Au CAC La Traverse, bien entourée des pièces de Caroline Le Méhauté, Hugo Deverchère et Anne Fischer, Pauline Brami a choisi à son tour de bercer doucement la matrice à travers un rituel d’offrandes à la terre. Performance thérapeutique dont on avait peut-être besoin, le rituel de l’artiste - libre inspiration des rites wicca - consiste à remercier chaque axe ; du nord, assimilé à tout ce qui nous précède, à l’ouest, pôle intimement lié au monde des idées et des fantasmes.

Bruissements de genoux et pas feutrés sont seuls à perturber le silence qui entoure Paulinea Brami lorsqu’elle dépose des talismans aux quatre coins de la toile, délimitant par les objets, les frontières de ce terrain nouvellement créé. Convoquant les gardiens, elle forme un cercle de sel, dans une chorégraphie de mouvements qui mêle manipulation d’objets chargés et incantations scandées et interrompues.

S’octroyant la liberté de s’approprier et d’expérimenter de nouveaux pouvoirs, Paulinea Brami a sa part d’invention dans ce rituel syncrétique, voyage vers des mondes intérieurs et souterrains. Dans la serre d’Arthur Guespin, devenue vaste forêt où chaque objet est partie qui devient tout, Pauline Brami nous a offert un moment suspendu, affranchi de l’espace et du temps ordinaires. Dans l’habitacle tapissé de ses topographies aléatoires qui viennent prolonger les parois de la serre, elle s’est recueillie pour remercier les quatre piliers dans un désir de reconnexion à la terre comme pour s’y enraciner.

Liturgie poétique proposée par l’artiste, ce rituel est comme un ancrage resituant nos repères vacillants. Rite réparateur empreint de magie blanche, il nous incite à nous recentrer autour d’un socle commun, à travailler ensemble pour retrouver une forme d’équilibre.

À la fin du rituel, l’encens demeure, le son de la grotte aqueuse persiste, et le lien qui nous a unis un temps, flotte avant de s’estomper peu à peu.




Marie Siguier


Mêlant la sculpture et la vidéo, Paulinea Brami tente de saisir la fugacité des processus organiques. Elle comprend le monde comme une atmosphère animée de mélanges métaphysiques incessants, de forces magnétiques, du mouvement perpétuel des particules élémentaires qui entrent en collision, forment des amas ou se dissolvent dans de plus larges fluides.
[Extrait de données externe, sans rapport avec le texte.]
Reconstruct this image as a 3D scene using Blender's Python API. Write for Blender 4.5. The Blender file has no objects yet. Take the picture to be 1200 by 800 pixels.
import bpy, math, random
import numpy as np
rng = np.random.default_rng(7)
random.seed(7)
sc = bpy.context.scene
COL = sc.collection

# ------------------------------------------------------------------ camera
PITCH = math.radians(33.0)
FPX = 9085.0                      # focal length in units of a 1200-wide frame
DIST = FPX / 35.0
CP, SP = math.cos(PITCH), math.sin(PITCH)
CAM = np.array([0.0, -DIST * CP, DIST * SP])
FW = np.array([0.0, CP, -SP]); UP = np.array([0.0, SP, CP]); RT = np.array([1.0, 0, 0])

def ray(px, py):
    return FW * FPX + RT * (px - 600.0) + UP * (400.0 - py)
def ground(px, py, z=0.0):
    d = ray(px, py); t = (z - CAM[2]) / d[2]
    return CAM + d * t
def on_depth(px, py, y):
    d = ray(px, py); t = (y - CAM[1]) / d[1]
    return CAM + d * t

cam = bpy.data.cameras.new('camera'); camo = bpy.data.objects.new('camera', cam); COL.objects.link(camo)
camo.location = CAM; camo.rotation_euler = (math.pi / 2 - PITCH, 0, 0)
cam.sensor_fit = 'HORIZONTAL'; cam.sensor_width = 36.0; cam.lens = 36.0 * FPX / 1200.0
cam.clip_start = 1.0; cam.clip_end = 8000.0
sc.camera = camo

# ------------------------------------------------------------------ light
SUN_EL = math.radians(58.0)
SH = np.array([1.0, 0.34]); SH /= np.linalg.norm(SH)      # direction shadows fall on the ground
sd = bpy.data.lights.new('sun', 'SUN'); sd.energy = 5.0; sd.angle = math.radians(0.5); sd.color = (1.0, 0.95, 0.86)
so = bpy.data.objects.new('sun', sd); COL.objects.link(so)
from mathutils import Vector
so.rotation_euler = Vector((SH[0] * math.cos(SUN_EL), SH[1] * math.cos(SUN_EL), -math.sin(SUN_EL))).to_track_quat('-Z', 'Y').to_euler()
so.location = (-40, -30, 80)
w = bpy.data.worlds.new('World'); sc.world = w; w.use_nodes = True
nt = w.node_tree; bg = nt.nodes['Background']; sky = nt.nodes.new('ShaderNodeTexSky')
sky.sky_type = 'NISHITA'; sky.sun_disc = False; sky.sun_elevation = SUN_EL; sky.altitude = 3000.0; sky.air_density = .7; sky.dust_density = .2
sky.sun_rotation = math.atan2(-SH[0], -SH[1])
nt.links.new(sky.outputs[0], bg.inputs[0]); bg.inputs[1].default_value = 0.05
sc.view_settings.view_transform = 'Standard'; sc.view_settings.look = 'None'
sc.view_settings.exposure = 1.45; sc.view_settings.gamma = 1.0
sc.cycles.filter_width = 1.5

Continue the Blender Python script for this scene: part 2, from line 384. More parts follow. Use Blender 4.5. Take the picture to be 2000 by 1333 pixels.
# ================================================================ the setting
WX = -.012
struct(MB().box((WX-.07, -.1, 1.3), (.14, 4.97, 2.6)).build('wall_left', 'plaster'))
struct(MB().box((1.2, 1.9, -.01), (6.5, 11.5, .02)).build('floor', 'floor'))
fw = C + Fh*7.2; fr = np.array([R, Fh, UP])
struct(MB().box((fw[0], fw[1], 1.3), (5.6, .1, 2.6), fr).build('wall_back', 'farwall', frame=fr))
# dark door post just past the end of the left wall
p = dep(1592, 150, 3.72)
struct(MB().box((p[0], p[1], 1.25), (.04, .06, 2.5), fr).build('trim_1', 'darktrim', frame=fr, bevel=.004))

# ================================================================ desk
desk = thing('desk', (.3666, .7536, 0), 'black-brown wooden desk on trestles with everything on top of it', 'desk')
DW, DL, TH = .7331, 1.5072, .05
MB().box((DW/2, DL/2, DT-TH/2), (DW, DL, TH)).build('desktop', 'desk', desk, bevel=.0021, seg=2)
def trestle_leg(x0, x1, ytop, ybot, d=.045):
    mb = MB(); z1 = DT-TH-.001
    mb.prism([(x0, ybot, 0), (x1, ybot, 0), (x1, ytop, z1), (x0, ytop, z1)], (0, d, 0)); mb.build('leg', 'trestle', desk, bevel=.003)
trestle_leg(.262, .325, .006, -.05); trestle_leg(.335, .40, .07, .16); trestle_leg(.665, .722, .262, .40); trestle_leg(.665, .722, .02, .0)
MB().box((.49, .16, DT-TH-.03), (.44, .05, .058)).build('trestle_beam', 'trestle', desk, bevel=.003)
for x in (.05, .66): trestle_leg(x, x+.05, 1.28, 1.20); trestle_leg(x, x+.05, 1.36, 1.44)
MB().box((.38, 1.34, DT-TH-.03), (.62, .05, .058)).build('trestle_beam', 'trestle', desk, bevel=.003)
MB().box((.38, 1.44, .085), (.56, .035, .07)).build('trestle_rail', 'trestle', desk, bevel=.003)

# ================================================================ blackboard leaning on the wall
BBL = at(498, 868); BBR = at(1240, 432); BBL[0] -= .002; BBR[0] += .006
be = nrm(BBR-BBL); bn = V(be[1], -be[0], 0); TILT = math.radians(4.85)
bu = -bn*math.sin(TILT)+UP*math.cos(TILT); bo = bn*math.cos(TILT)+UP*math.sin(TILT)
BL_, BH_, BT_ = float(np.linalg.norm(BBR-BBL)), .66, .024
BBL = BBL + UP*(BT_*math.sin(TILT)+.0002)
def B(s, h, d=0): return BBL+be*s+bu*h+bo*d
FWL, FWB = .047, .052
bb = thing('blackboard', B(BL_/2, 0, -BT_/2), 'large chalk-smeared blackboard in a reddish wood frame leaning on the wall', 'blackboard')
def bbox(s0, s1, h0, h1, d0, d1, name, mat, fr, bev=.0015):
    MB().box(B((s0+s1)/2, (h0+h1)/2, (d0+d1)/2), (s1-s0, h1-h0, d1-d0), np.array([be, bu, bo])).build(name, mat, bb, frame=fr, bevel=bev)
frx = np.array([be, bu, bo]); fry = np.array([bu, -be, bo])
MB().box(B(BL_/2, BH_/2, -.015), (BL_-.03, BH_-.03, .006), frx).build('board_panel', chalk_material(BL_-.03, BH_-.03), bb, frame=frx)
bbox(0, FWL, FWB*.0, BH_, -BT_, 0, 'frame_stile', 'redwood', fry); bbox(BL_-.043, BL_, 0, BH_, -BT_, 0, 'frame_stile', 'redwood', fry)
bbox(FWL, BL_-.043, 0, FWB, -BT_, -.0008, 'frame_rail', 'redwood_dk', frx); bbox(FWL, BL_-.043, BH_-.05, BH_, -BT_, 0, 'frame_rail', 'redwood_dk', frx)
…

Son travail entretient une relation étroite à la question du temps : les temps désynchronisés et irréconciliables des strates géologiques primitives et l’éphémère. Elle s’interroge sur la possibilité de créer de nouveaux écosystèmes pour faire face aux urgences environnementales, climatiques et sociales actuelles. Elle nous projette dans un monde hanté par de multiples possibles, où la domination de l’homme sur les autres règnes du vivant et la destruction massive de la nature par les technologies n’auraient plus cours. Cet horizon futurologique est appréhendé dans son œuvre comme un retour à la substance de toute chose : la matière.

Nothing in the Shell rassemble des œuvres récentes et de nouvelles productions réalisées lors de son échange à l’université des Beaux-Arts d’Islande en 2019. Avec ses sols craquelés, fumants, bouleversés, d’où surgissent les entrailles de la Terre, l’Islande est une terre d’extrêmes contrastes. Inspirée par les multiples dimensions de cette île, Pauline Brami fait renaître ce paysage sous la forme d’une installation inédite composée de sculptures en céramique et en cire, mêlées à des projections vidéo et des fumées. Dans "Deep Below the Stratosphere", elle met en scène le soulèvement d’une force tellurique, l’éveil des strates géologiques dans ce scénario d’un monde de chaleur où l’homme entrerait en fusion symbiotique avec la nature. Au sol, une force centrifuge, analogue au mouvement circulaire de la Terre est symbolisée par une étendue noire d’où surgissent des formes de vie originelles, nous amenant à saisir peu à peu le changement de hiérarchie entre les règnes… L’omniprésence d’ammonites traduit les spéculations de l’artiste face à cette lignée de fossiles, l’un des plus anciens signes de la vie sur terre, s’étant éteinte sans laisser de successeurs dans l’histoire de l’évolution. Associée au nombre d’or et à la suite de Fibonacci, sa forme spiralée évoque autant les nébuleuses célestes que la désintégration des fossiles dans le sol à l’origine du pétrole. Elle ressurgit par intermittence dans la vidéo "Nothing in the Shell", mêlée au chant des baleines, au rythme des marées, aux nuages de fumées et aux formes cellulaires, comme un nouvel écran de virtualité.